#### TO BE DONE:
Leave out the pictures and restate the rest of the data exactly.

#### COLLECTED DATA:
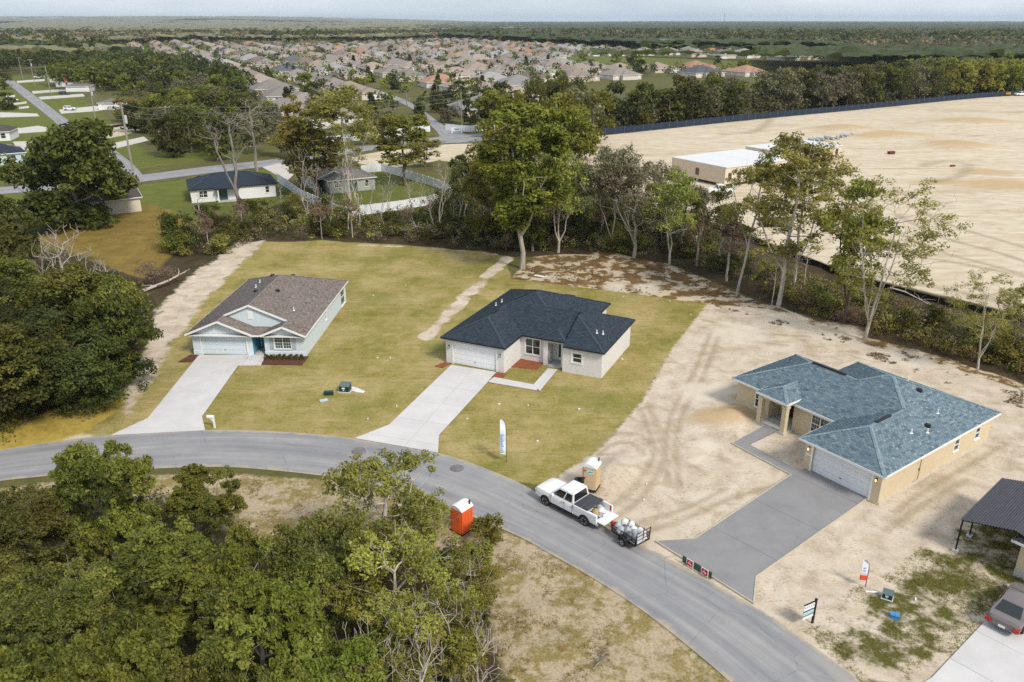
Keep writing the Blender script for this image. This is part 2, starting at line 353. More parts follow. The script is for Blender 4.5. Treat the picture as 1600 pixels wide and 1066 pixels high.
W2 = GL([(772, 590.5), (833.5, 602), (856, 577), (871, 578.5), (843.5, 612), (763, 598)])
D3 = GL([(1236, 743), (1264, 732.5), (1356, 779.5), (1181, 903), (1177, 944), (1024, 847), (1086, 843)])
W3 = GL([(1195, 665.5), (1213, 674.5), (1170, 695.5), (1251, 739), (1235.5, 743.5), (1143, 694)])
D4 = GL([(1535, 976), (1590, 918), (1700, 960), (1640, 1100), (1560, 1180), (1480, 1120), (1440, 1070), (1456, 1060)])
for p in (D1, W1, D2, W2, D3, W3, D4): flat = np.maximum(flat, soft(GX, GY, p, 1.2))
GZ = np.where(nearm, GZ * (1 - np.clip(flat * 2, 0, 1)), GZ)
tree_shade_none = None

gme = npmesh('ground', np.c_[GX.ravel(), GY.ravel(), GZ.ravel()], GF, smooth=True)
def vcol(name, *ch):
    a = gme.attributes.new(name, 'FLOAT_COLOR', 'POINT'); d = np.ones((nx * ny, 4), np.float32)
    for i, c in enumerate(ch): d[:, i] = c.ravel()
    a.data.foreach_set('color', d.ravel())
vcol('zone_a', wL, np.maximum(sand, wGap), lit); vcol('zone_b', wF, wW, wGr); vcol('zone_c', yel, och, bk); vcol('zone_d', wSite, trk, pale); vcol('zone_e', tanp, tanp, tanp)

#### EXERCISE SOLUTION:
Keep writing the Blender script for this image. This is part 2, starting at line 353. More parts follow. The script is for Blender 4.5. Treat the picture as 1600 pixels wide and 1066 pixels high.
W2 = GL([(772, 590.5), (833.5, 602), (856, 577), (871, 578.5), (843.5, 612), (763, 598)])
D3 = GL([(1236, 743), (1264, 732.5), (1356, 779.5), (1181, 903), (1177, 944), (1024, 847), (1086, 843)])
W3 = GL([(1195, 665.5), (1213, 674.5), (1170, 695.5), (1251, 739), (1235.5, 743.5), (1143, 694)])
D4 = GL([(1535, 976), (1590, 918), (1700, 960), (1640, 1100), (1560, 1180), (1480, 1120), (1440, 1070), (1456, 1060)])
for p in (D1, W1, D2, W2, D3, W3, D4): flat = np.maximum(flat, soft(GX, GY, p, 1.2))
GZ = np.where(nearm, GZ * (1 - np.clip(flat * 2, 0, 1)), GZ)
tree_shade_none = None

gme = npmesh('ground', np.c_[GX.ravel(), GY.ravel(), GZ.ravel()], GF, smooth=True)
def vcol(name, *ch):
    a = gme.attributes.new(name, 'FLOAT_COLOR', 'POINT'); d = np.ones((nx * ny, 4), np.float32)
    for i, c in enumerate(ch): d[:, i] = c.ravel()
    a.data.foreach_set('color', d.ravel())
vcol('zone_a', wL, np.maximum(sand, wGap), lit); vcol('zone_b', wF, wW, wGr); vcol('zone_c', yel, och, bk); vcol('zone_d', wSite, trk, pale); vcol('zone_e', tanp, tanp, tanp)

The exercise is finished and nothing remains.